* [AIM OF THE EXERCISE]: Every line below should be repeated exactly.

----

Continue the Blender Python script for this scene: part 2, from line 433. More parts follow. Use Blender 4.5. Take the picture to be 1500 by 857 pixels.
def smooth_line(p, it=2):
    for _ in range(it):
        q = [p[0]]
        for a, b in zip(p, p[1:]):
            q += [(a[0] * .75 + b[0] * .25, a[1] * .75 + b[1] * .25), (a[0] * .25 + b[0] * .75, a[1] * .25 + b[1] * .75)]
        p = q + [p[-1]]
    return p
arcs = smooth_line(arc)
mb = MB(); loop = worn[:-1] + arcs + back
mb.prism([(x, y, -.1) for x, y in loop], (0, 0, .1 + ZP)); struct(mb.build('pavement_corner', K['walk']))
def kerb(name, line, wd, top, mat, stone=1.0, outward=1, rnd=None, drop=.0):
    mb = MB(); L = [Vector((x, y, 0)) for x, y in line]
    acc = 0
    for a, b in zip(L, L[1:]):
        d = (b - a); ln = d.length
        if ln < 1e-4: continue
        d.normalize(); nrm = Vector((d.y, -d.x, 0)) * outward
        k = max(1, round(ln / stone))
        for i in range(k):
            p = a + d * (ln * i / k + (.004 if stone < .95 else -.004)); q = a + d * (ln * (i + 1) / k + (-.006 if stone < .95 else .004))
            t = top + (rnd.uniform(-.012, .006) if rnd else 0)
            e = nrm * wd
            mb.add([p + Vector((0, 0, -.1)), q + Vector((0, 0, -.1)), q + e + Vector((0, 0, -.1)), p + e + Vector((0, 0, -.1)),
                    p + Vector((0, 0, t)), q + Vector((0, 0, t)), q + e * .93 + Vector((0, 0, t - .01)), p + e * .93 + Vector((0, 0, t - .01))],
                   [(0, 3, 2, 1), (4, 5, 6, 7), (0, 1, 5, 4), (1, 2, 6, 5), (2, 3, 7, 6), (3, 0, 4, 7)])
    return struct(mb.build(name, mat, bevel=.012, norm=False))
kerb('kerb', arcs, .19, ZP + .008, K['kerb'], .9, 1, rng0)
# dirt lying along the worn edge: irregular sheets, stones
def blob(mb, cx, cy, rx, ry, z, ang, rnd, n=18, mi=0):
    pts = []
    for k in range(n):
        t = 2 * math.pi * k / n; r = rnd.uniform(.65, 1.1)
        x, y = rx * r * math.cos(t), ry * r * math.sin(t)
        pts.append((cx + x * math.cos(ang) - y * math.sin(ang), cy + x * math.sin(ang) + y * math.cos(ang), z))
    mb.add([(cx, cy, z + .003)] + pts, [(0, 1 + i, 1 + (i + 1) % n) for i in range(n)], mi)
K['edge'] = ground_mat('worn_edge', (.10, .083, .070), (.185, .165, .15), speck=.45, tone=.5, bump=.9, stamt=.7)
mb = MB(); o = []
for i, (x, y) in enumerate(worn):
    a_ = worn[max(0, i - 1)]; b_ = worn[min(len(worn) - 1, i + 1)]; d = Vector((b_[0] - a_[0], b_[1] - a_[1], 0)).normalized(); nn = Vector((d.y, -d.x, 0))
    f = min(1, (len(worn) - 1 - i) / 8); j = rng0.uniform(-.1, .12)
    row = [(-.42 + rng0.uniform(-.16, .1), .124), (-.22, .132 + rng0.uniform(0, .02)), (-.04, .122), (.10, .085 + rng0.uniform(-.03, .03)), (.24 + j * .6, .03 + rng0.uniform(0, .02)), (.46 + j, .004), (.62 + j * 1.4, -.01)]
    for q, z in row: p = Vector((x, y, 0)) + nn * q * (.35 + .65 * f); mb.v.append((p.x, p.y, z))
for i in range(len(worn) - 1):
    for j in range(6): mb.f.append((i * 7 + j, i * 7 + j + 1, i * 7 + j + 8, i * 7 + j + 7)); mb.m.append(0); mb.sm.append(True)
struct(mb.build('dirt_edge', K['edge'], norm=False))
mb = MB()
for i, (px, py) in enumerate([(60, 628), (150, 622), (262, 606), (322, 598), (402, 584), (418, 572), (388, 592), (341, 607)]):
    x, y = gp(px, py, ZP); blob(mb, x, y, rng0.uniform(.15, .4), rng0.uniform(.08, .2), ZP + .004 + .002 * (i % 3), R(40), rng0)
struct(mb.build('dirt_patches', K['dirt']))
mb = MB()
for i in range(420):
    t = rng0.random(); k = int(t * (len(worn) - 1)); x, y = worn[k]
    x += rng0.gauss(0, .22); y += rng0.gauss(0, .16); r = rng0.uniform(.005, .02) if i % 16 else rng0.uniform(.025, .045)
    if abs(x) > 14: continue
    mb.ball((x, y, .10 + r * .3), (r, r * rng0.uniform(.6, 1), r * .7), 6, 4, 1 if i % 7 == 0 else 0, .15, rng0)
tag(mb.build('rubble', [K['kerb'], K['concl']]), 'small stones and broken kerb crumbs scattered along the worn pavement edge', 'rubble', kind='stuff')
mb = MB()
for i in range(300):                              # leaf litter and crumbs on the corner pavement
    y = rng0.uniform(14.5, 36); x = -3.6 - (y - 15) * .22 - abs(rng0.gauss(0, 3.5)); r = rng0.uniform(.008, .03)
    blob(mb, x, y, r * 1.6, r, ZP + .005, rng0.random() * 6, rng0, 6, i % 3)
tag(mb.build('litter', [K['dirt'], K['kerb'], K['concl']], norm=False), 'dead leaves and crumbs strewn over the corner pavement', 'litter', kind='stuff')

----

* [WRITTEN SOLUTION]:
Continue the Blender Python script for this scene: part 2, from line 433. More parts follow. Use Blender 4.5. Take the picture to be 1500 by 857 pixels.
def smooth_line(p, it=2):
    for _ in range(it):
        q = [p[0]]
        for a, b in zip(p, p[1:]):
            q += [(a[0] * .75 + b[0] * .25, a[1] * .75 + b[1] * .25), (a[0] * .25 + b[0] * .75, a[1] * .25 + b[1] * .75)]
        p = q + [p[-1]]
    return p
arcs = smooth_line(arc)
mb = MB(); loop = worn[:-1] + arcs + back
mb.prism([(x, y, -.1) for x, y in loop], (0, 0, .1 + ZP)); struct(mb.build('pavement_corner', K['walk']))
def kerb(name, line, wd, top, mat, stone=1.0, outward=1, rnd=None, drop=.0):
    mb = MB(); L = [Vector((x, y, 0)) for x, y in line]
    acc = 0
    for a, b in zip(L, L[1:]):
        d = (b - a); ln = d.length
        if ln < 1e-4: continue
        d.normalize(); nrm = Vector((d.y, -d.x, 0)) * outward
        k = max(1, round(ln / stone))
        for i in range(k):
            p = a + d * (ln * i / k + (.004 if stone < .95 else -.004)); q = a + d * (ln * (i + 1) / k + (-.006 if stone < .95 else .004))
            t = top + (rnd.uniform(-.012, .006) if rnd else 0)
            e = nrm * wd
            mb.add([p + Vector((0, 0, -.1)), q + Vector((0, 0, -.1)), q + e + Vector((0, 0, -.1)), p + e + Vector((0, 0, -.1)),
                    p + Vector((0, 0, t)), q + Vector((0, 0, t)), q + e * .93 + Vector((0, 0, t - .01)), p + e * .93 + Vector((0, 0, t - .01))],
                   [(0, 3, 2, 1), (4, 5, 6, 7), (0, 1, 5, 4), (1, 2, 6, 5), (2, 3, 7, 6), (3, 0, 4, 7)])
    return struct(mb.build(name, mat, bevel=.012, norm=False))
kerb('kerb', arcs, .19, ZP + .008, K['kerb'], .9, 1, rng0)
# dirt lying along the worn edge: irregular sheets, stones
def blob(mb, cx, cy, rx, ry, z, ang, rnd, n=18, mi=0):
    pts = []
    for k in range(n):
        t = 2 * math.pi * k / n; r = rnd.uniform(.65, 1.1)
        x, y = rx * r * math.cos(t), ry * r * math.sin(t)
        pts.append((cx + x * math.cos(ang) - y * math.sin(ang), cy + x * math.sin(ang) + y * math.cos(ang), z))
    mb.add([(cx, cy, z + .003)] + pts, [(0, 1 + i, 1 + (i + 1) % n) for i in range(n)], mi)
K['edge'] = ground_mat('worn_edge', (.10, .083, .070), (.185, .165, .15), speck=.45, tone=.5, bump=.9, stamt=.7)
mb = MB(); o = []
for i, (x, y) in enumerate(worn):
    a_ = worn[max(0, i - 1)]; b_ = worn[min(len(worn) - 1, i + 1)]; d = Vector((b_[0] - a_[0], b_[1] - a_[1], 0)).normalized(); nn = Vector((d.y, -d.x, 0))
    f = min(1, (len(worn) - 1 - i) / 8); j = rng0.uniform(-.1, .12)
    row = [(-.42 + rng0.uniform(-.16, .1), .124), (-.22, .132 + rng0.uniform(0, .02)), (-.04, .122), (.10, .085 + rng0.uniform(-.03, .03)), (.24 + j * .6, .03 + rng0.uniform(0, .02)), (.46 + j, .004), (.62 + j * 1.4, -.01)]
    for q, z in row: p = Vector((x, y, 0)) + nn * q * (.35 + .65 * f); mb.v.append((p.x, p.y, z))
for i in range(len(worn) - 1):
    for j in range(6): mb.f.append((i * 7 + j, i * 7 + j + 1, i * 7 + j + 8, i * 7 + j + 7)); mb.m.append(0); mb.sm.append(True)
struct(mb.build('dirt_edge', K['edge'], norm=False))
mb = MB()
for i, (px, py) in enumerate([(60, 628), (150, 622), (262, 606), (322, 598), (402, 584), (418, 572), (388, 592), (341, 607)]):
    x, y = gp(px, py, ZP); blob(mb, x, y, rng0.uniform(.15, .4), rng0.uniform(.08, .2), ZP + .004 + .002 * (i % 3), R(40), rng0)
struct(mb.build('dirt_patches', K['dirt']))
mb = MB()
for i in range(420):
    t = rng0.random(); k = int(t * (len(worn) - 1)); x, y = worn[k]
    x += rng0.gauss(0, .22); y += rng0.gauss(0, .16); r = rng0.uniform(.005, .02) if i % 16 else rng0.uniform(.025, .045)
    if abs(x) > 14: continue
    mb.ball((x, y, .10 + r * .3), (r, r * rng0.uniform(.6, 1), r * .7), 6, 4, 1 if i % 7 == 0 else 0, .15, rng0)
tag(mb.build('rubble', [K['kerb'], K['concl']]), 'small stones and broken kerb crumbs scattered along the worn pavement edge', 'rubble', kind='stuff')
mb = MB()
for i in range(300):                              # leaf litter and crumbs on the corner pavement
    y = rng0.uniform(14.5, 36); x = -3.6 - (y - 15) * .22 - abs(rng0.gauss(0, 3.5)); r = rng0.uniform(.008, .03)
    blob(mb, x, y, r * 1.6, r, ZP + .005, rng0.random() * 6, rng0, 6, i % 3)
tag(mb.build('litter', [K['dirt'], K['kerb'], K['concl']], norm=False), 'dead leaves and crumbs strewn over the corner pavement', 'litter', kind='stuff')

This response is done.